I just finished reading a paper online by Brian McCall on usury and the damage it is doing to the modern economy (see http://works.bepress.com/brian_mccall/6/ ).

This is a dense paper to get through, but it’s worth it.  Using St. Thomas Aquinas and the history of usury from ancient times onward, McCall presents a thorough explanation of a subject that we ignore at our peril.  Usury has always been condemned by the Catholic Church – as well as by Jews and Muslims.  One of the most despicable villains in all of Shakespeare’s plays is a usurer – Shylock in “The Merchant of Venice”.  Usury was a notorious crime in the Middle Ages, as obvious a crime against nature to the pre-moderns as was sodomy or abortion.

But these days we don’t believe in nature or in crimes against nature – despite all our praise for Mother Earth.  We certainly don’t believe we’re a part of nature or that we have a nature or that we can sin against this nature.

So we’ve lost sight of the sin of usury.  And with good reason – it is the fuel of our (now collapsing) economy.

McCall points out that there are objections to usury from two points of view. . From the point of view of distributive justice usury is a sin because it victimizes the poor – to wit, payday loan sharks and credit card companies.  From the point of view of commutative justice, however, we see the true nature of usury and how it is in fact a sin against nature.

To illustrate this, imagine a poor starving man who comes to a rich man and begs to be fed a ham sandwich.  The rich man says, “I will not give you a ham sandwich, but I will lend you one.  This is a loan.  You must pay me back.”  The poor man promises to.

A month later, when the poor man has saved enough to buy a ham sandwich to replace the one he ate, he brings said sandwich to the rich man.  “This will not do!” the rich man says.  “You owe me 30 sandwiches, not just one.”

“But you only lent me one,” the poor man replies.

“Yes, but you ate that sandwich 30 days ago, and I have been without it myself for 30 days.  I could have eaten it 30 times over in 30 days.  You not only enjoyed my sandwich, you enjoyed the use of it, for a full month!”

“The use I put the sandwich to was to eat it.  And after I ate it once, I could not eat it again 30 times over.  And neither could you!  The sandwich vanished upon being put to use – which is to say eaten,” the poor fool replies.

But the rich man, flying in the face of nature and common sense, claims that somehow a thing that is consumed in its use is no different from the ongoing use of a thing that endures, as if the ham sandwich had been a plow the poor man had borrowed, a durable good he had been putting to productive use for that length of time.  And so the poor man is either clapped in jail, or in an enlightened society, asked to make the minimum payment of a half slice of ham every month for the rest of his life.

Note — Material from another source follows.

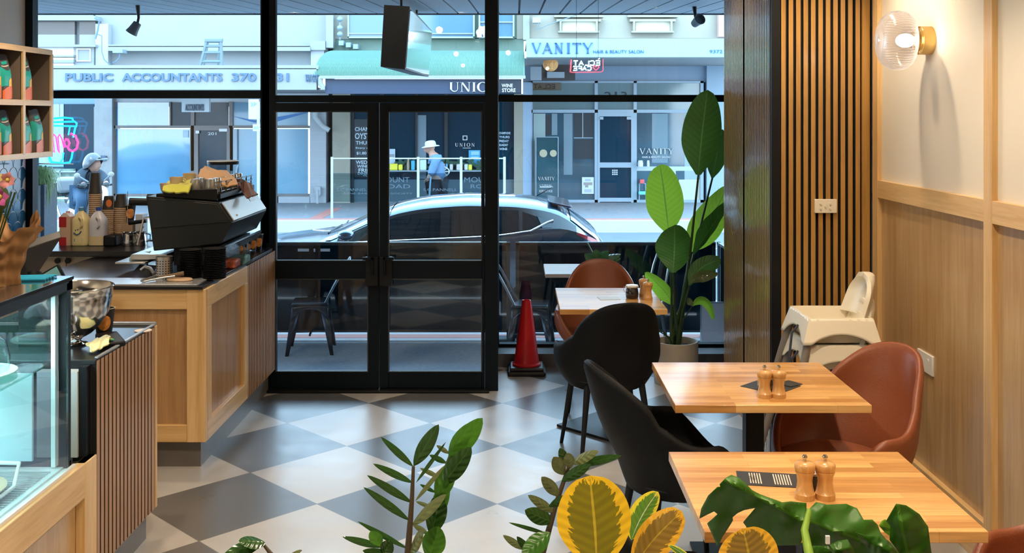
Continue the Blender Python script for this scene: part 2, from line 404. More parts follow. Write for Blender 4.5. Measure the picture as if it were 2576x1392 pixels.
# projecting door portal
po = sroot('trim_2', 'black door portal with returns at both sides', (-.9, YD, 0))
m = MB()
m.box(-.184, -.172, YD+.05, YW, 0, CZ)
m.build('portal_return', FRAMEB, po)
m = MB()
xl, xr = XX(676,YD), XX(1231,YD)
m.box(-1.70, xl+.045, YD, YD+.05, 0, CZ)
m.box(xr-.03, -.124, YD, YD+.05, 0, CZ)
m.box(xl+.045, xr-.03, YD, YD+.05, 1.915, 1.962)
m.box(xl+.045, xr-.03, YD, YD+.05, CZ-.05, CZ)
m.build('portal_frame', FRAMEB, po, bev=.002)
MB().box(xl-.0, xr, YD-.06, YD+.06, 0, .018).build('threshold', BLACK, po, bev=.004)
MB().box(xl+.045, xr-.03, YD+.02, YD+.026, 1.962, CZ-.05).build('transom_pane', GLASS, po)
# door leaves
def leaf_door(name, label, x0, x1, gx0, gx1, hinge):
    d = sroot(name, label, (x0, YD, 0)); y0, y1 = YD-.005, YD+.045
    z = lambda p: ZZ(p, YD)
    m = MB()
    m.box(x0, gx0, y0, y1, .02, 1.913); m.box(gx1, x1, y0, y1, .02, 1.913)
    m.box(gx0, gx1, y0, y1, .02, z(935)); m.box(gx0, gx1, y0, y1, z(702), z(656)); m.box(gx0, gx1, y0, y1, z(281), 1.913)
    m.build('door_frame', FRAMEB, d, bev=.003)
    m = MB()
    for a, b in ((935,702),(656,281)): m.frame('y', gx0-.003, gx1+.003, z(a)-.003, z(b)+.003, .007, y0-.006, y0)
    m.build('glazing_bead', mat('bead', (.03,.04,.05), .2), d)
    for a, b in ((935,702),(656,281)): MB().box(gx0, gx1, YD+.015, YD+.021, z(a), z(b)).build('pane', GLASS, d)
    hx = x1 if hinge == 'l' else x0
    s = -1 if hinge == 'l' else 1
    MB().box(min(hx+s*.002,hx+s*.085), max(hx+s*.002,hx+s*.085), y0-.03, y0, z(718), z(645)).build('lock_box', BLACK, d, bev=.003)
    m = MB(); m.box(min(hx+s*.03,hx+s*.10), max(hx+s*.03,hx+s*.10), y0-.05, y0-.03, z(652), z(645))
    m.box(min(hx+s*.03,hx+s*.045), max(hx+s*.03,hx+s*.045), y0-.05, y0-.029, z(690), z(645)); m.build('handle', FRAMEB, d, bev=.002)
    return d
g = lambda p: XX(p, YD)
leaf_door('door_1', 'left black glazed door leaf beside the coffee counter', xl+.047, g(953), g(694), g(926), 'l')
leaf_door('door_2', 'right black glazed door leaf beside the traffic cone', g(955), xr-.032, g(978), g(1212), 'r')
# fish scale tile on left wall
T1 = mat('teal_tile', (.02,.09,.16), .12, noise=.5, nscale=6); GR = mat('grout_white', (.75,.75,.74), .7)
sp_ = thing('tiled_splashback', 'dark blue fish scale tile splashback above the coffee counter', 'splashback', (LX+.01, 6.4, 1.01))
MB().box(LX+.001, LX+.006, 5.6, YL-.005, 1.0, 1.60).build('grout', GR, sp_)
m = MB(); r = .062; rowi = 0; z = 1.56; vz = 1.15; g_ = .93
while z > .98:
    yy = 5.66 + (r if rowi % 2 else 0)
    while yy < YL-.01:
        pts = [(r*math.cos(a), r*math.sin(a)) for a in [PI*q/10 for q in range(11)]]
        pts += [(-r+r*math.cos(a), -r+r*math.sin(a)) for a in [PI/2-PI/2*q/6 for q in range(1,6)]]
        pts += [(0,-r)] + [(r+r*math.cos(a), -r+r*math.sin(a)) for a in [PI-PI/2*q/6 for q in range(1,6)]]
        pts = [(yy+a*g_, z+(b+.1*r)*vz*g_) for a, b in pts]
        pts = [(min(max(a,5.6),YL-.006), min(max(b,1.005),1.595)) for a, b in pts]
        m.prism(pts, LX+.005, LX+.009, 'x'); yy += 2*r
    z -= r*vz; rowi += 1
m.build('tile', T1, sp_, smooth=0)

# ---------------------------------------------------------------- ROOM LIGHTS
BULB = mat('bulb', (1,.85,.6), .4, emit=28, ecol=(1,.80,.52))
def lamp(kind, loc, energy, color=(1,.79,.56), size=.05, rot=None, ang=None, blend=.6, parent=None):
    l = bpy.data.lights.new('lamp', kind); l.energy = energy; l.color = color
    if kind in ('POINT','SPOT'): l.shadow_soft_size = size
    if kind == 'SPOT': l.spot_size = ang; l.spot_blend = blend
    o = bpy.data.objects.new('lamp_light', l); COL.objects.link(o)
    o.location = Vector(loc) - (parent.location if parent else Vector((0,0,0)))
    if rot: o.rotation_euler = rot
    if parent: o.parent = parent
    return o
dl0 = thing('ceiling_downlight', 'round ceiling downlight above the cafe floor', 'ceiling light', (0,0,0), 'ceiling downlights out of view')
MB().lathe([(.0,0),(.06,0),(.06,-.012),(.048,-.014),(.045,-.004),(0,-.004)], n=20).build('trim_ring', WHITEPL, dl0)
MB().lathe([(0,-.006),(.044,-.006)], n=20).build('diffuser', BULB, dl0)
spots = [(1.45,4.9,18), (1.0,3.6,26), (.95,2.2,30), (-.6,4.6,7), (-.6,2.6,22), (.3,.6,30), (-1.7,4.0,20), (-2.3,5.6,20), (-2.4,2.6,26), (-1.2,.4,24), (-.6,-1.8,24), (1.0,-1.8,24), (.9,6.2,5)]
for i, (x, y, e) in enumerate(spots):
    o = dl0 if i == 0 else dup(dl0, (x,y,CZ)); o.location = (x,y,CZ)
for i, (x, y, e) in enumerate(spots):
    lamp('SPOT', (x,y,CZ-.03), e*2.6, ang=math.radians(125), size=.04)
# bare round pendants (their reflections hang in the upper glass)
pd0 = thing('globe_pendant', 'small round pendant lamp hanging from the ceiling', 'pendant lamp', (0,0,0), 'round pendants out of view')
MB().tube([(0,0,.03),(0,0,.25)], .004).build('cord', BLACK, pd0)
MB().ell((0,0,0), (.035,.035,.035)).build('globe', BULB, pd0)
for i, (x, y, z) in enumerate([(-.79,3.2,2.7),(-.86,-.9,2.7),(-.94,-4.3,2.7),(-.12,1.14,2.7),(.57,-3.7,2.7)]):
    o = pd0 if i == 0 else dup(pd0, (x,y,z)); o.location = (x,y,z)
# ---------------------------------------------------------------- WALL FITTINGS
sc_ = thing('wall_sconce', 'ribbed clear glass globe wall lamp on brass base', 'wall lamp', (RX, 4.76, 2.175))
MB().lathe([(.0,.0),(.066,.0),(.066,-.055),(.050,-.058),(.047,-.078),(.0,-.078)], (RX+.012,4.76,2.175), 28, 'x').build('wall_mount', BRASS, sc_, bev=.001)
def ribg():
    m, t, b = _new('ribbed_glass'); t.nodes.remove(b)
    out = t.nodes['Material Output']; tr = t.nodes.new('ShaderNodeBsdfTransparent'); gl = t.nodes.new('ShaderNodeBsdfGlossy'); tl = t.nodes.new('ShaderNodeBsdfTranslucent')
    lw = t.nodes.new('ShaderNodeLayerWeight'); lw.inputs['Blend'].default_value = .60
    tr.inputs['Color'].default_value = (.80,.78,.79,1); gl.inputs['Roughness'].default_value = .12; tl.inputs['Color'].default_value = (.55,.5,.47,1)
    m1 = t.nodes.new('ShaderNodeMixShader'); m1.inputs[0].default_value = .55; t.links.new(gl.outputs[0], m1.inputs[1]); t.links.new(tl.outputs[0], m1.inputs[2])
    m2 = t.nodes.new('ShaderNodeMixShader'); t.links.new(lw.outputs['Facing'], m2.inputs[0]); t.links.new(tr.outputs[0], m2.inputs[1]); t.links.new(m1.outputs[0], m2.inputs[2]); t.links.new(m2.outputs[0], out.inputs['Surface'])
    return m
pr = [(.045,-.078),(.075,-.082),(.115,-.098),(.132,-.125),(.136,-.155),(.132,-.185),(.112,-.215),(.075,-.235),(.035,-.240),(.018,-.236),(0,-.232)]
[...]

This crime against nature, of trying to gain from something that produces no gain, of charging for the use of something separate from the consumption of it, when its use is in fact that very consumption – this is usury.

And this greedy neglect of reality, this demand for profit where no good is produced, this fee for use even when something is used up, this is the root of what is bringing the world’s economy down.

As someone once said, “We want our money to breed, but our sex to be sterile.”  And the effect of that fallacy is all around us.